What is being asked: All lines featuring the string "script" are to be listed.

Dataset excerpts:
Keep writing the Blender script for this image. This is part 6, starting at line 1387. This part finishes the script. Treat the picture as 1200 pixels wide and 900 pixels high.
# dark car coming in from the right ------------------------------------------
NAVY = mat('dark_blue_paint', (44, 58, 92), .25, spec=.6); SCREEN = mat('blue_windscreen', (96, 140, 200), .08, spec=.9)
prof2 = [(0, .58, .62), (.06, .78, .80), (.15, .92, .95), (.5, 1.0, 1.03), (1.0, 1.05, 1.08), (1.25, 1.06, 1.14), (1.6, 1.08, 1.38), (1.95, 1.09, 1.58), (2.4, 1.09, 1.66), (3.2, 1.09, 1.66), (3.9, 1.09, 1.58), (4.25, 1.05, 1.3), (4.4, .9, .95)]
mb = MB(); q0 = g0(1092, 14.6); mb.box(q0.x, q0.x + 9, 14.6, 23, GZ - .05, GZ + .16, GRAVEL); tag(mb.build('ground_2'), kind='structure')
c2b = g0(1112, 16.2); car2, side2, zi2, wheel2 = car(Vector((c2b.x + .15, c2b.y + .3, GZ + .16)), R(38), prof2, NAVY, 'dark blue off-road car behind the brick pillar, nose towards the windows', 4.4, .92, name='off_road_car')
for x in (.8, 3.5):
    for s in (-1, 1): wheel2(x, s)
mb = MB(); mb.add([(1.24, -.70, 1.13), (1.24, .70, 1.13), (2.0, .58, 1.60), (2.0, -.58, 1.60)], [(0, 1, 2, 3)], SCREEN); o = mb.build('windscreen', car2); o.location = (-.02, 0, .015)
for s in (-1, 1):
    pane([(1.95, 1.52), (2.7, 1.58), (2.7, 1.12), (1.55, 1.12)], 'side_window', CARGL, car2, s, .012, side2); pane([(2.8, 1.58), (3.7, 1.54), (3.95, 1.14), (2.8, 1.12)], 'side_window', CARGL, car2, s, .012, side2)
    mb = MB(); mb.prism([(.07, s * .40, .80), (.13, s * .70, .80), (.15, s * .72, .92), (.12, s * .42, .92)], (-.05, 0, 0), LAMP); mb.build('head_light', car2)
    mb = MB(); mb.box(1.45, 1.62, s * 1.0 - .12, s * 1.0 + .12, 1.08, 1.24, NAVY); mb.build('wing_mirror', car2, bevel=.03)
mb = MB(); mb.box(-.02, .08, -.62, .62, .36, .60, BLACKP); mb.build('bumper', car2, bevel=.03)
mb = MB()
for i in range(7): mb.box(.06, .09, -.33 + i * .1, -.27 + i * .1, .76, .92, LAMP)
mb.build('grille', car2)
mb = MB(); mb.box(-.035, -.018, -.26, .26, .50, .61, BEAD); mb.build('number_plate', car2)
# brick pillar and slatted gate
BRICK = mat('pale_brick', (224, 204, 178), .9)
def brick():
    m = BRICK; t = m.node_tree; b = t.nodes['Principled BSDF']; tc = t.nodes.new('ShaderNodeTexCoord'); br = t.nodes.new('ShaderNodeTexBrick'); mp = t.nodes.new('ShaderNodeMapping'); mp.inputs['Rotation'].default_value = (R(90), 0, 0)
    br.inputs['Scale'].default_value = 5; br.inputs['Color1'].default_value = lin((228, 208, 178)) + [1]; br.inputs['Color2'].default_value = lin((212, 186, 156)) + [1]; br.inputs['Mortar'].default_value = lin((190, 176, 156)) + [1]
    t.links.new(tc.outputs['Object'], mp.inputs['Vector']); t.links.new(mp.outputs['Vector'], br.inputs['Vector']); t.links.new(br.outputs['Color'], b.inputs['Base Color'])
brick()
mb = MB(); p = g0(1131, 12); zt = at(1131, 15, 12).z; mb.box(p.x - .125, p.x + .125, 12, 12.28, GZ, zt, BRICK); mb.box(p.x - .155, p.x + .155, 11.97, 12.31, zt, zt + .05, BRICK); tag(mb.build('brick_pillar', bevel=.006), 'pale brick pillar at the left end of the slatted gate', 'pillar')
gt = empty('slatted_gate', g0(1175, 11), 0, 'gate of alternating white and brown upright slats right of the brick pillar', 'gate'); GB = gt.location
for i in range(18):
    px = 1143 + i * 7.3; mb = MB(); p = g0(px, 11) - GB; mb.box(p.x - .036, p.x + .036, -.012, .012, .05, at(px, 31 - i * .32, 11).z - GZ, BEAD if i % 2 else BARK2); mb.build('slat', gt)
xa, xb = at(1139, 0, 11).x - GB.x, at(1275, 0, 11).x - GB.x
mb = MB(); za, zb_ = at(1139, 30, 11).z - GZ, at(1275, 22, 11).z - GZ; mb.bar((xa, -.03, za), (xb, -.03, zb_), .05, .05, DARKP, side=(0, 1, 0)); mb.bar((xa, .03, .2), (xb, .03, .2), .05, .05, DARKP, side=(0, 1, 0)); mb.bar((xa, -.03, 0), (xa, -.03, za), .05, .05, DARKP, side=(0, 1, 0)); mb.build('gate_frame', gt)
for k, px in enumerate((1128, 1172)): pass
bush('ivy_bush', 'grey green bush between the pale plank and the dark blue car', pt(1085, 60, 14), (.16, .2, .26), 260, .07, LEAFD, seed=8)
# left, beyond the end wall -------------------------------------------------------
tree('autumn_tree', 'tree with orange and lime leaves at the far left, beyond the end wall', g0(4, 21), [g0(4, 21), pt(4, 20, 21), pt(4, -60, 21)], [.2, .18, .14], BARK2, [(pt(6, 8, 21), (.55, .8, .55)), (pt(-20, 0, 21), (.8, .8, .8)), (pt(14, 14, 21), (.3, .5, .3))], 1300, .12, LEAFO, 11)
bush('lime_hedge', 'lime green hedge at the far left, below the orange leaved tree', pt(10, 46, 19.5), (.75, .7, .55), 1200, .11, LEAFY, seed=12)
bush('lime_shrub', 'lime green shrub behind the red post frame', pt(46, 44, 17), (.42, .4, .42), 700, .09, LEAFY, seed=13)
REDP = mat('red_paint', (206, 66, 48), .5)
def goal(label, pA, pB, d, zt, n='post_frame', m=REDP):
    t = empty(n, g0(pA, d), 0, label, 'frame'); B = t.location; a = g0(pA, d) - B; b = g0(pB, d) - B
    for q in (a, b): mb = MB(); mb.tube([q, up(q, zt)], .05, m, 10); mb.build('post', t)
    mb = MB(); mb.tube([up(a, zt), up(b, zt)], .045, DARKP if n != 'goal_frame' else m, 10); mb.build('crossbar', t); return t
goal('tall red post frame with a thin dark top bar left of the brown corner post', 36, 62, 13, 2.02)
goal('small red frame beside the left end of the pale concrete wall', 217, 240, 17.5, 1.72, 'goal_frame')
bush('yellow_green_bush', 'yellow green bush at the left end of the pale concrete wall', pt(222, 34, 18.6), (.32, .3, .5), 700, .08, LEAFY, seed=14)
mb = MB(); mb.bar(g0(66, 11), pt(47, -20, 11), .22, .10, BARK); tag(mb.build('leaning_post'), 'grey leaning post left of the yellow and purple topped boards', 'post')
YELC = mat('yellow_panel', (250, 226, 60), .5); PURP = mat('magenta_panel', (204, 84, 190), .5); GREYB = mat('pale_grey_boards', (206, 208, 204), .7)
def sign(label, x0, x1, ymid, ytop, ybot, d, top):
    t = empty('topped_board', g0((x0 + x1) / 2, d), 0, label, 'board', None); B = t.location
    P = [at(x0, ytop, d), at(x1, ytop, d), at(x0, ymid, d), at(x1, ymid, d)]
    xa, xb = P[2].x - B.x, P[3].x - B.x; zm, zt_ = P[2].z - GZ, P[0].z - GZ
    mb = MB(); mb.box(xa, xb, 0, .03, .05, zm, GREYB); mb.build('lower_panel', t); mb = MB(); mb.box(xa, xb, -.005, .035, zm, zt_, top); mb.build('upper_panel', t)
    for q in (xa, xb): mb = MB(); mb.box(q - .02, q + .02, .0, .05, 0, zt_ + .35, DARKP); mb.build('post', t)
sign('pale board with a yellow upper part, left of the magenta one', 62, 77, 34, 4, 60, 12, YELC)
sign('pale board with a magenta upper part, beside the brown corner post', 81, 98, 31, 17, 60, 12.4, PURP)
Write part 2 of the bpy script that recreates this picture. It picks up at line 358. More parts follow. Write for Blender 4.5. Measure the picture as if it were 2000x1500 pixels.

Written solution:
Keep writing the Blender script for this image. This is part 6, starting at line 1387. This part finishes the script. Treat the picture as 1200 pixels wide and 900 pixels high.
Write part 2 of the bpy script that recreates this picture. It picks up at line 358. More parts follow. Write for Blender 4.5. Measure the picture as if it were 2000x1500 pixels.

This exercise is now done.